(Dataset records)

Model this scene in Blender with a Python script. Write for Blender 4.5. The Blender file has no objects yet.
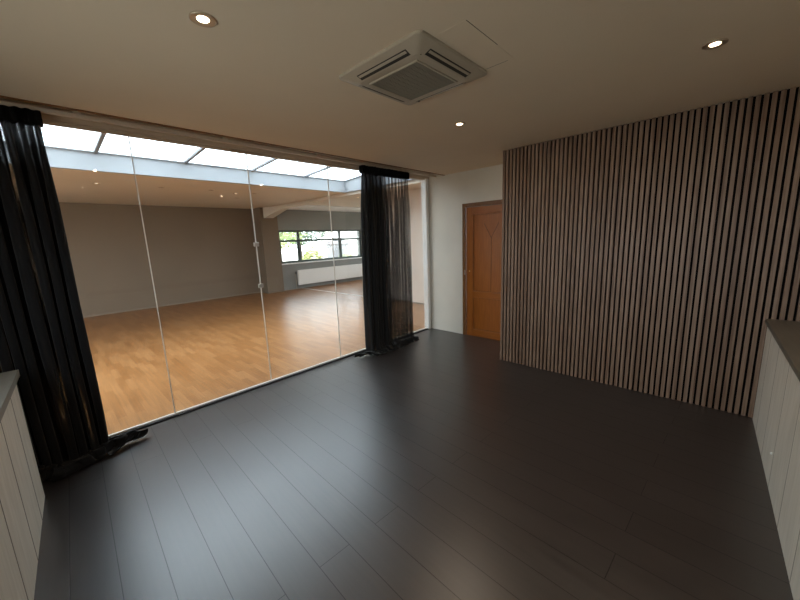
import bpy, bmesh, math, random
from mathutils import Vector, Matrix, noise as mnoise
random.seed(7)
S = bpy.context.scene
COL = S.collection
S.view_settings.view_transform = 'Standard'
S.view_settings.look = 'None'
S.view_settings.gamma = 1.0
S.view_settings.use_curve_mapping = False
S.view_settings.exposure = 0.0
S.cycles.max_bounces = 10
S.cycles.diffuse_bounces = 6
S.cycles.glossy_bounces = 4
S.cycles.transmission_bounces = 6
S.cycles.transparent_max_bounces = 24
S.cycles.caustics_reflective = False
S.cycles.caustics_refractive = False
S.cycles.sample_clamp_indirect = 6.0
S.cycles.use_denoising = True

# ------------------------------------------------------------------ materials
def mat(name, color=(.5, .5, .5), rough=.5, **kw):
    m = bpy.data.materials.new(name)
    m.use_nodes = True
    b = m.node_tree.nodes['Principled BSDF']
    b.inputs['Base Color'].default_value = (*color, 1)
    b.inputs['Roughness'].default_value = rough
    for k, v in kw.items():
        b.inputs[k.replace('_', ' ')].default_value = v
    return m

def N(m, t, **kw):
    n = m.node_tree.nodes.new(t)
    for k, v in kw.items():
        setattr(n, k, v)
    return n

def L(m, a, ao, b, bi):
    m.node_tree.links.new(a.outputs[ao], b.inputs[bi])

def bsdf(m):
    return m.node_tree.nodes['Principled BSDF']

def coords(m, scale=(1, 1, 1), rot=(0, 0, 0), loc=(0, 0, 0)):
    t = N(m, 'ShaderNodeTexCoord')
    p = N(m, 'ShaderNodeMapping')
    p.inputs['Scale'].default_value = scale
    p.inputs['Rotation'].default_value = rot
    p.inputs['Location'].default_value = loc
    L(m, t, 'Object', p, 'Vector')
    return p

def ramp(m, stops):
    r = N(m, 'ShaderNodeValToRGB')
    e = r.color_ramp.elements
    while len(e) < len(stops):
        e.new(.5)
    for i, (p, c) in enumerate(stops):
        e[i].position = p
        e[i].color = (*c, 1)
    return r

def painted(name, color, var=.06, scale=2.2, rough=.85, bump=.02):
    m = mat(name, color, rough)
    p = coords(m)
    n = N(m, 'ShaderNodeTexNoise')
    n.inputs['Scale'].default_value = scale
    n.inputs['Detail'].default_value = 4
    L(m, p, 'Vector', n, 'Vector')
    r = ramp(m, [(.3, tuple(c * (1 - var) for c in color)), (.7, tuple(min(1, c * (1 + var)) for c in color))])
    L(m, n, 'Fac', r, 'Fac')
    L(m, r, 'Color', bsdf(m), 'Base Color')
    n2 = N(m, 'ShaderNodeTexNoise')
    n2.inputs['Scale'].default_value = 160
    L(m, p, 'Vector', n2, 'Vector')
    b = N(m, 'ShaderNodeBump')
    b.inputs['Strength'].default_value = bump
    b.inputs['Distance'].default_value = .003
    L(m, n2, 'Fac', b, 'Height')
    L(m, b, 'Normal', bsdf(m), 'Normal')
    return m

def wood(name, dark, light, axis='Z', stretch=14, rough=.45, scale=5.0, bump=.08):
    m = mat(name, light, rough)
    sc = {'X': (1, stretch, stretch), 'Y': (stretch, 1, stretch), 'Z': (stretch, stretch, 1)}[axis]
    p = coords(m, sc)
    n = N(m, 'ShaderNodeTexNoise')
    n.inputs['Scale'].default_value = scale
    n.inputs['Detail'].default_value = 6
    n.inputs['Distortion'].default_value = .6
    L(m, p, 'Vector', n, 'Vector')
    r = ramp(m, [(.28, dark), (.72, light)])
    L(m, n, 'Fac', r, 'Fac')
    L(m, r, 'Color', bsdf(m), 'Base Color')
    b = N(m, 'ShaderNodeBump')
    b.inputs['Strength'].default_value = bump
    b.inputs['Distance'].default_value = .004
    L(m, n, 'Fac', b, 'Height')
    L(m, b, 'Normal', bsdf(m), 'Normal')
    return m

def plank_floor(name, c1, c2, seam, length, width, gap, rough, rot, offx, grain, bump, varamt, spec=0):
    """planks that run along Y, laid in staggered rows"""
    m = mat(name, c1, rough)
    t = N(m, 'ShaderNodeTexCoord')
    p = N(m, 'ShaderNodeMapping')
    p.inputs['Rotation'].default_value = (0, 0, math.pi / 2 + rot)
    p.inputs['Location'].default_value = (.31, offx, 0)
    L(m, t, 'Object', p, 'Vector')
    br = N(m, 'ShaderNodeTexBrick')
    br.offset = .37
    br.inputs['Scale'].default_value = 1
    br.inputs['Brick Width'].default_value = length
    br.inputs['Row Height'].default_value = width
    br.inputs['Mortar Size'].default_value = gap
    br.inputs['Mortar Smooth'].default_value = .1
    br.inputs['Bias'].default_value = 0
    br.inputs['Color1'].default_value = (*c1, 1)
    br.inputs['Color2'].default_value = (*c2, 1)
    br.inputs['Mortar'].default_value = (*seam, 1)
    L(m, p, 'Vector', br, 'Vector')
    g = N(m, 'ShaderNodeMapping')
    g.inputs['Scale'].default_value = (1.2, 22, 1)
    L(m, p, 'Vector', g, 'Vector')
    n = N(m, 'ShaderNodeTexNoise')
    n.inputs['Scale'].default_value = grain
    n.inputs['Detail'].default_value = 7
    n.inputs['Distortion'].default_value = .5
    L(m, g, 'Vector', n, 'Vector')
    r = ramp(m, [(.25, (1 - varamt,) * 3), (.75, (1 + varamt,) * 3)])
    L(m, n, 'Fac', r, 'Fac')
    mx = N(m, 'ShaderNodeMix', data_type='RGBA', blend_type='MULTIPLY')
    mx.inputs[0].default_value = 1
    L(m, br, 'Color', mx, 6)
    L(m, r, 'Color', mx, 7)
    L(m, mx, 2, bsdf(m), 'Base Color')
    if spec:
        sm = N(m, 'ShaderNodeMapRange')
        sm.inputs['To Min'].default_value = spec
        sm.inputs['To Max'].default_value = spec * .6
        L(m, br, 'Fac', sm, 'Value')
        L(m, sm, 'Result', bsdf(m), 'Specular IOR Level')
    rr = N(m, 'ShaderNodeMapRange')
    rr.inputs['To Min'].default_value = rough - .07
    rr.inputs['To Max'].default_value = rough + .07
    L(m, n, 'Fac', rr, 'Value')
    L(m, rr, 'Result', bsdf(m), 'Roughness')
    inv = N(m, 'ShaderNodeMath', operation='MULTIPLY_ADD')
    inv.inputs[1].default_value = -1
    L(m, br, 'Fac', inv, 0)
    sc = N(m, 'ShaderNodeMath', operation='MULTIPLY')
    sc.inputs[1].default_value = .25
    L(m, n, 'Fac', sc, 0)
    L(m, sc, 'Value', inv, 2)
    b = N(m, 'ShaderNodeBump')
    b.inputs['Strength'].default_value = bump
    b.inputs['Distance'].default_value = .002
    L(m, inv, 'Value', b, 'Height')
    L(m, b, 'Normal', bsdf(m), 'Normal')
    return m

def glass(name, tint=(.96, .98, .97), refl=.6, ior=1.45):
    m = bpy.data.materials.new(name)
    m.use_nodes = True
    nt = m.node_tree
    nt.nodes.remove(nt.nodes['Principled BSDF'])
    tr = N(m, 'ShaderNodeBsdfTransparent')
    tr.inputs['Color'].default_value = (*tint, 1)
    gl = N(m, 'ShaderNodeBsdfGlossy')
    gl.inputs['Roughness'].default_value = .02
    fr = N(m, 'ShaderNodeFresnel')
    fr.inputs['IOR'].default_value = ior
    k = N(m, 'ShaderNodeMath', operation='MULTIPLY')
    k.inputs[1].default_value = refl
    mx = N(m, 'ShaderNodeMixShader')
    L(m, fr, 'Fac', k, 0)
    L(m, k, 'Value', mx, 'Fac')
    L(m, tr, 'BSDF', mx, 1)
    L(m, gl, 'BSDF', mx, 2)
    L(m, mx, 'Shader', nt.nodes['Material Output'], 'Surface')
    return m

def sheer(name, color, through, streak):
    m = mat(name, color, .85)
    b = bsdf(m)
    b.inputs['Sheen Weight'].default_value = .1
    b.inputs['Specular IOR Level'].default_value = .15
    tr = N(m, 'ShaderNodeBsdfTransparent')
    mx = N(m, 'ShaderNodeMixShader')
    u = N(m, 'ShaderNodeUVMap')
    sp = N(m, 'ShaderNodeSeparateXYZ')
    L(m, u, 'UV', sp, 'Vector')
    cb = N(m, 'ShaderNodeCombineXYZ')
    a = N(m, 'ShaderNodeMath', operation='MULTIPLY')
    a.inputs[1].default_value = 60
    L(m, sp, 'X', a, 0)
    L(m, a, 'Value', cb, 'X')
    c = N(m, 'ShaderNodeMath', operation='MULTIPLY')
    c.inputs[1].default_value = 2
    L(m, sp, 'Y', c, 0)
    L(m, c, 'Value', cb, 'Y')
    n = N(m, 'ShaderNodeTexNoise')
    n.inputs['Scale'].default_value = 1
    n.inputs['Detail'].default_value = 3
    L(m, cb, 'Vector', n, 'Vector')
    den = N(m, 'ShaderNodeMapRange', interpolation_type='SMOOTHSTEP')   # cloth gathers thicker towards one side
    den.inputs['From Min'].default_value = through[2]
    den.inputs['From Max'].default_value = through[3]
    den.inputs['To Min'].default_value = through[0]
    den.inputs['To Max'].default_value = through[1]
    L(m, sp, 'X', den, 'Value')
    st = N(m, 'ShaderNodeMapRange', interpolation_type='SMOOTHSTEP')
    st.inputs['From Min'].default_value = streak[0]
    st.inputs['From Max'].default_value = streak[1]
    st.inputs['To Min'].default_value = streak[2]
    st.inputs['To Max'].default_value = streak[3]
    L(m, n, 'Fac', st, 'Value')
    fade = N(m, 'ShaderNodeMapRange')      # drawn thinnest below the heading
    fade.inputs['From Max'].default_value = .85
    fade.inputs['To Min'].default_value = 1.0
    fade.inputs['To Max'].default_value = streak[4]
    L(m, sp, 'Y', fade, 'Value')
    fm = N(m, 'ShaderNodeMath', operation='MULTIPLY')
    L(m, st, 'Result', fm, 0)
    L(m, fade, 'Result', fm, 1)
    th = N(m, 'ShaderNodeMath', operation='MULTIPLY')
    L(m, den, 'Result', th, 0)
    L(m, fm, 'Value', th, 1)
    op = N(m, 'ShaderNodeMath', operation='SUBTRACT', use_clamp=True)
    op.inputs[0].default_value = 1
    L(m, th, 'Value', op, 1)
    L(m, op, 'Value', mx, 'Fac')
    L(m, tr, 'BSDF', mx, 1)
    L(m, b, 'BSDF', mx, 2)
    L(m, mx, 'Shader', m.node_tree.nodes['Material Output'], 'Surface')
    return m

def glow(name, color, strength):
    m = mat(name, color, .4)
    b = bsdf(m)
    b.inputs['Emission Color'].default_value = (*color, 1)
    b.inputs['Emission Strength'].default_value = strength
    return m

M = {}
M['ceiling'] = painted('ceiling_paint', (.78, .68, .54), .03, 1.3)
M['far_ceiling'] = painted('far_ceiling_paint', (.68, .61, .51), .03, 1.3)
M['greige'] = painted('grey_wall_paint', (.72, .68, .60), .04)
M['taupe'] = painted('taupe_wall_paint', (.19, .142, .098), .04)
M['winwall'] = painted('window_wall_paint', (.25, .25, .235), .04)
M['pinkish'] = painted('pale_beige_wall_paint', (.74, .63, .54), .04)
M['white'] = painted('daylight_bounce_white', (.80, .80, .79), .02)  # paints the bounced daylight on the hall ceiling strip
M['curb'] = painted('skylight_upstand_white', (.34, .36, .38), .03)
M['white_metal'] = mat('white_lacquered_metal', (.86, .85, .82), .35)
M['plastic'] = mat('off_white_plastic', (.44, .395, .315), .42)
M['dark_slot'] = mat('dark_slot', (.02, .018, .015), .6)
M['rail'] = mat('beige_rail', (.66, .58, .47), .4)
M['header'] = wood('header_timber', (.50, .41, .31), (.60, .50, .39), 'X', 10)
M['floor'] = plank_floor('dark_laminate', (.018, .013, .011), (.025, .0185, .016), (.003, .0025, .002), 2.58, .169, .0019, .35, math.radians(2.6), .052, 2.4, .30, .35, .9)
M['parquet'] = plank_floor('beech_parquet', (.235, .099, .031), (.32, .150, .055), (.18, .08, .028), .42, .068, .0006, .34, 0, .0, 2.0, .12, .22)
M['alu'] = mat('brushed_metal', (.62, .61, .58), .35, Metallic=.85)
M['joint'] = mat('board_joint_brown', (.20, .17, .135), .7)
M['joint_pale'] = mat('board_joint_pale', (.38, .34, .28), .7)
M['channel'] = mat('pale_channel', (.72, .68, .62), .5)
M['skirt'] = wood('taupe_skirting', (.20, .15, .105), (.26, .20, .145), 'X', 8)
M['seal'] = mat('pale_silicone', (.74, .70, .63), .5)
M['black'] = mat('black_gasket', (.012, .012, .012), .55)
M['glass'] = glass('clear_glass', (.985, .992, .985), .35)
M['roof_glass'] = glass('roof_glazing', (.90, .93, .95), .4)
M['frame'] = mat('green_grey_window_frame', (.055, .075, .065), .45)
M['bar'] = mat('glazing_bar_grey', (.20, .21, .22), .5)
M['felt'] = mat('black_felt', (.004, .003, .003), .95, Specular_IOR_Level=.1)
M['cloth'] = sheer('black_voile', (.008, .008, .009), (.006, .006, .2, .9), (.57, .66, .5, 45, .12))
M['cloth_thin'] = sheer('black_voile_thin', (.012, .012, .012), (.03, .62, .38, .56), (.45, .66, .75, 1.5, .95))
M['tape'] = mat('black_heading_tape', (.006, .006, .006), .9, Specular_IOR_Level=.15)
M['oak'] = wood('orange_oak', (.26, .072, .006), (.38, .116, .012), 'Z', 16, .38, 4)
M['oak_x'] = wood('orange_oak_crosswise', (.26, .072, .006), (.38, .116, .012), 'Y', 16, .38, 4)
M['oak_dark'] = wood('brown_oak', (.15, .058, .012), (.23, .092, .022), 'Z', 16, .42, 4)
M['groove'] = mat('routed_groove', (.08, .03, .006), .6)
M['brass'] = mat('brass', (.70, .52, .25), .3, Metallic=.9)
M['pale_wood'] = wood('pale_grey_wood', (.66, .61, .52), (.80, .75, .66), 'Z', 10, .55, 3, .04)
M['counter_top'] = wood('dark_worktop_lit', (.19, .18, .155), (.25, .24, .21), 'Y', 10, .45, 3, .04)  # lit copy of the worktop: stronger light there put into the colour
M['counter_top_x'] = wood('dark_worktop_lengthwise', (.13, .115, .092), (.18, .16, .13), 'X', 10, .45, 3, .04)
M['bulb'] = glow('lit_led', (1.0, .80, .55), 22)
M['far_bulb'] = glow('lit_led_far', (1.0, .82, .6), 3)
M['unlit'] = mat('unlit_led', (.10, .085, .07), .4)
M['ring'] = mat('brushed_ring', (.55, .45, .34), .35, Metallic=.6)

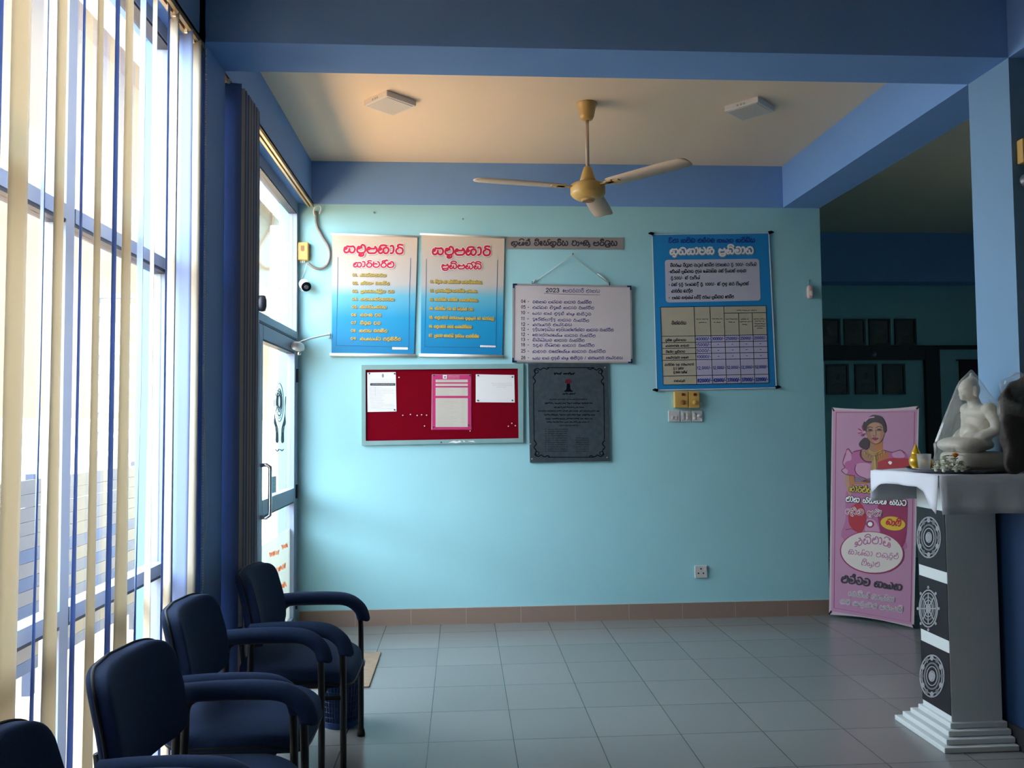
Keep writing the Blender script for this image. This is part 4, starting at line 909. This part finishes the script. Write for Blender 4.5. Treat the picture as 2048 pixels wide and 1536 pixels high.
def on_ban(u, v): return on_plane(u, v, BLp, pn)
FRP = [(1664, 815), (1838, 812), (1828, 1256), (1658, 1229)]
s = MB(); C4 = [on_ban(u, v) for u, v in FRP]
nx, ny = 10, 20; vs = []
for j in range(ny+1):
    for i in range(nx+1):
        a, b_ = i/nx, j/ny; p = (C4[0]*(1-a)+C4[1]*a)*(1-b_)+(C4[3]*(1-a)+C4[2]*a)*b_
        p = p - Vector((0, 0, 1))*(.018*math.sin(math.pi*a)*(1-b_)*(1-b_)) + Vector((0, 0, 1))*(.02*math.sin(math.pi*a)*b_*b_*b_); vs.append(p-o)
s.add(vs, [(j*(nx+1)+i, j*(nx+1)+i+1, (j+1)*(nx+1)+i+1, (j+1)*(nx+1)+i) for j in range(ny) for i in range(nx)], 1)
c = Canvas(s, (1640, 800), 3.2, BLp, pn, o)
m_ = {k: i for i, k in enumerate(['banner_pink', 'banner_edge', 'pink_mid', 'magenta_deep', 'skin', 'skin_light', 'skin_orange', 'hair_dark', 'pink_hot', 'pink_pale', 'red_sash', 'grey_lilac', 'oval_cream', 'yellow_print', 'maroon_line', 'white_print', 'dark_print', 'gold_print', 'red_print'])}
c.poly([(82, 66), (330, 72), (622, 62), (588, 1440), (320, 1392), (72, 1352)], m_['banner_pink'], 0)
c.line([(104, 80), (606, 76), (580, 1420), (90, 1330), (104, 80)], 4, m_['magenta_deep'], 1)
def F(pts): return [((u/7.678+20)*3.2, (v/7.678+10)*3.2) for u, v in pts]   # from the closer look at the drawing
def FB(pts, k, L): c.blob(F(pts), m_[k], L)
def FL(pts, w_, k, L): c.line(F(pts), w_, m_[k], L, True)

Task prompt
Using the material above, extract the line that contains "Keep writing the" and every line after it, exactly as given; stop at the last line.

Answer below
Keep writing the Blender script for this image. This is part 4, starting at line 909. This part finishes the script. Write for Blender 4.5. Treat the picture as 2048 pixels wide and 1536 pixels high.
def on_ban(u, v): return on_plane(u, v, BLp, pn)
FRP = [(1664, 815), (1838, 812), (1828, 1256), (1658, 1229)]
s = MB(); C4 = [on_ban(u, v) for u, v in FRP]
nx, ny = 10, 20; vs = []
for j in range(ny+1):
    for i in range(nx+1):
        a, b_ = i/nx, j/ny; p = (C4[0]*(1-a)+C4[1]*a)*(1-b_)+(C4[3]*(1-a)+C4[2]*a)*b_
        p = p - Vector((0, 0, 1))*(.018*math.sin(math.pi*a)*(1-b_)*(1-b_)) + Vector((0, 0, 1))*(.02*math.sin(math.pi*a)*b_*b_*b_); vs.append(p-o)
s.add(vs, [(j*(nx+1)+i, j*(nx+1)+i+1, (j+1)*(nx+1)+i+1, (j+1)*(nx+1)+i) for j in range(ny) for i in range(nx)], 1)
c = Canvas(s, (1640, 800), 3.2, BLp, pn, o)
m_ = {k: i for i, k in enumerate(['banner_pink', 'banner_edge', 'pink_mid', 'magenta_deep', 'skin', 'skin_light', 'skin_orange', 'hair_dark', 'pink_hot', 'pink_pale', 'red_sash', 'grey_lilac', 'oval_cream', 'yellow_print', 'maroon_line', 'white_print', 'dark_print', 'gold_print', 'red_print'])}
c.poly([(82, 66), (330, 72), (622, 62), (588, 1440), (320, 1392), (72, 1352)], m_['banner_pink'], 0)
c.line([(104, 80), (606, 76), (580, 1420), (90, 1330), (104, 80)], 4, m_['magenta_deep'], 1)
def F(pts): return [((u/7.678+20)*3.2, (v/7.678+10)*3.2) for u, v in pts]   # from the closer look at the drawing
def FB(pts, k, L): c.blob(F(pts), m_[k], L)
def FL(pts, w_, k, L): c.line(F(pts), w_, m_[k], L, True)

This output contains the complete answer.